児童生徒用ダッシュボード:自分の学びや生活に関する振り返りができる

 教職員用ダッシュボードでは、児童生徒の学習や生活の状況をクラスや個人単位で表示して傾向などを確認でき、一人ひとりに応じた指導や支援を可能にする。データ活用によって学校内の複数の教職員がチームで指導することも可能となる。

教職員用ダッシュボード:児童生徒の学びや生活の状況を学校やクラス、個人単位で表示して傾向などを確認できる

 教育委員会用分析システムでは、横浜市立学校全体の状況をデータで把握し、教育施策の立案や効果的な指導方法の検討などに活用するため、さまざまなデータを組み合わせて分析できる仕組みを備える。

教育委員会用分析システム

 さらに、従来はPDFファイルで配布していた横浜市の「はまっ子デジタル学習ドリル」を文部科学省が開発したCBTシステム「MEXCBT」上で活用。「L-Gate」の機能により「はまっ子デジタル学習ドリル」の学習結果レポートも表示できる。

 また、CD-ROMで配布していた横浜市学力・学習状況調査の結果に関する「分析チャート」を改修し、横浜St☆dy Naviで利用できるようにする。2024年4月から、全市立学校で家庭と学校の連絡システムの運用を開始し、保護者のスマートフォンから欠席の連絡が可能となるほか、学校からのアンケートや文書配布などが電子化された。今後は、家庭と学校間の連絡も横浜St☆dy Naviに連携する。

児童生徒に関するさまざまなデータを集約する
ダッシュボードで表示する各種データ(一部抜粋)

 同社は、児童生徒の学力や学習情報などのデータを安全に活用するため、セキュリティ強度の高い認証基盤を構築した。複数のクラウドサービス利用時にアカウントを統合するID管理の仕組みのほか、IDとパスワードだけでは防げない不正アクセスにも対応可能な強固な認証機能を兼ね備え、ゼロトラストにも対応する。
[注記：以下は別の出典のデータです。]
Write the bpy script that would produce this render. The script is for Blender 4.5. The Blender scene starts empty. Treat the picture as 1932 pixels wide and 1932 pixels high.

利用者の利便性とセキュリティを両立した、安全で使いやすい環境となっているという。

安全にデータを活用できるセキュリティ強度の高い認証基盤を構築

 横浜市が保持する児童生徒に関するデータは、個人情報保護法令に基づいて利用の目的や管理・運用を明確にし、教育上の必要な範囲内で個人情報を取り扱う。児童生徒や保護者に対して丁寧に説明を行い、個人の安心を担保できる形に整備してデータの集約・分析と活用を実施する。

 なお、横浜St☆dy Naviは、横浜市が策定した「横浜教育DX」の柱となる取り組みとなる。横浜教育DXは児童生徒、教職員と学校、教育委員会の3者をつなぐ教育データのさらなる分析と利活用を進め、横浜市における公教育全体の向上を目指す取り組みである。内田洋行によれば、横浜St☆dy Naviは全国最大規模の教育ダッシュボードのシステム構築事例となるという。

「はまっ子デジタル学習ドリル」の受検状況をL-Gateの「まなびログ」で可視化
学力・学習意識・生活意識の分析チャートの例
児童生徒個人の学力推定値に関する分析チャートの例

 同社は、横浜教育DXを推進するために先端技術を活用する教育空間を市内のモデル校に構築する。空間構築ユニット「SmartInfill(スマートインフィル)」に4台のプロジェクターと大型スクリーンを設置し、児童生徒が制作するデジタル作品などを大画面に投影できるようにするなど、プレゼンテーションやグループワークなど多様な授業を演出するフレキシブルな教室空間となる予定だ。